In no part of England were the Franciscans received with more
enthusiasm than in Norfolk. They appear to have established
themselves at Lynn, Yarmouth, and Norwich in 1226. Clergy and laity,
rich and poor, united in offering to them a ready homage. To this day
a certain grudging provincialism is observable in the East Anglian
character. A Norfolk man distrusts the settler from "the Shires," who
comes in with new-fangled reforms. To this day the home of wisdom is
supposed to be in the East. When it was understood that the virtual
leader of this astonishing religious revival was a Norfolk man, the
joy and pride of Norfolk knew no bounds. Nothing was too much to do
for their own hero. But when it became known that Ingworth had been
welcomed with open arms by Robert Grosseteste, the foremost scholar
in Oxford--he a Suffolk man--and that Grosseteste's friend, Roger de
Weseham, was their warm supporter, son of a Norfolk yeoman, whose
brethren were to be seen any day in Lynn market--the ovation that the
Franciscans met with was unparalleled. There was a general rush by
some of the best men of the county into the order.

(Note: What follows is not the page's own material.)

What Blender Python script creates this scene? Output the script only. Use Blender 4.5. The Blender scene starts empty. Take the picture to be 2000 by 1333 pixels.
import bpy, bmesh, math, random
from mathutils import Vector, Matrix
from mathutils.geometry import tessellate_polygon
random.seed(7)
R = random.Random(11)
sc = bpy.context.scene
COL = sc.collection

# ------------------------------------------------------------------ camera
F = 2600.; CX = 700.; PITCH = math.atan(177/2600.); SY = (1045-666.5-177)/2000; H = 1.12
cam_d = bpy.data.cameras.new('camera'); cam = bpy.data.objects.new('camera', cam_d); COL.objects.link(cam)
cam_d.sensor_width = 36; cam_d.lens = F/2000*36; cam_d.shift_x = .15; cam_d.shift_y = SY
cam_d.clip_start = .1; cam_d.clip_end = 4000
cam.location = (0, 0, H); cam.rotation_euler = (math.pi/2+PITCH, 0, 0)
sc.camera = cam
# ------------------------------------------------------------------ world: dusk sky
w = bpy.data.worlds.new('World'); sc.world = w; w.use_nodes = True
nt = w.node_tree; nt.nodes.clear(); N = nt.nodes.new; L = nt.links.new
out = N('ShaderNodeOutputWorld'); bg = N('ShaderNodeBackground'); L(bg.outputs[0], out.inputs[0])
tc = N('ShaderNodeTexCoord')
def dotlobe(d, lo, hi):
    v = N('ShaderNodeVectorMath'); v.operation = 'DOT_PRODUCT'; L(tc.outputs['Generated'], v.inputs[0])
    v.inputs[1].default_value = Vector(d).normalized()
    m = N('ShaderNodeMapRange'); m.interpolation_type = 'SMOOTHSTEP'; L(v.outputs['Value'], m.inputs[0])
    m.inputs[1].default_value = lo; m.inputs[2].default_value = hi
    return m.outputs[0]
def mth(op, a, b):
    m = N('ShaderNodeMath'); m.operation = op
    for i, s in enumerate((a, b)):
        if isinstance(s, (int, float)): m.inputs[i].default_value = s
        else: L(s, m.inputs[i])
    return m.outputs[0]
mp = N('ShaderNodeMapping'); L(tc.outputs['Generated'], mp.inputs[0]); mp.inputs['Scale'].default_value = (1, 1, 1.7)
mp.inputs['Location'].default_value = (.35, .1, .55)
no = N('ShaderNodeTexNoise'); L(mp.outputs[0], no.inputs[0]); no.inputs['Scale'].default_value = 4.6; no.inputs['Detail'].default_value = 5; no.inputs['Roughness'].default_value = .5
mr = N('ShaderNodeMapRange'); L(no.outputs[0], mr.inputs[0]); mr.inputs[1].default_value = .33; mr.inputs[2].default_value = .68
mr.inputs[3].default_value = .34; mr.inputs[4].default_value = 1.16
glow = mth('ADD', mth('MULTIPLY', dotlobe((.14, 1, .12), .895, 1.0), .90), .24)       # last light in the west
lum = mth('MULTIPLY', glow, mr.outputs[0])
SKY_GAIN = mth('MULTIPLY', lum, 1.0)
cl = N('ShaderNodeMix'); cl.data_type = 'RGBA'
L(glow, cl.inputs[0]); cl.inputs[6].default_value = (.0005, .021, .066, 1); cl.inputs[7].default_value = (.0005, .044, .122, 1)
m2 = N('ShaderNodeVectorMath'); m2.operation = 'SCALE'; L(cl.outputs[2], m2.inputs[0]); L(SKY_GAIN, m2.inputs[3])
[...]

Already St. Francis had found it necessary to include in the
fraternity a class of recognized associates who may be described as
the _unattached_. These were the _Tertiaries_--laymen who were
not prepared to embrace the vows of poverty and to surrender
their all--but well-wishers pledged to support the Minorites, and to
co-operate with them when called upon, showing their good-will
sometimes in visiting the sick and needy, sometimes in engaging in
the work of teaching, or accompanying the preachers when advisable,
and bound by their engagement to set an example of sobriety and
seriousness in their dress and manners.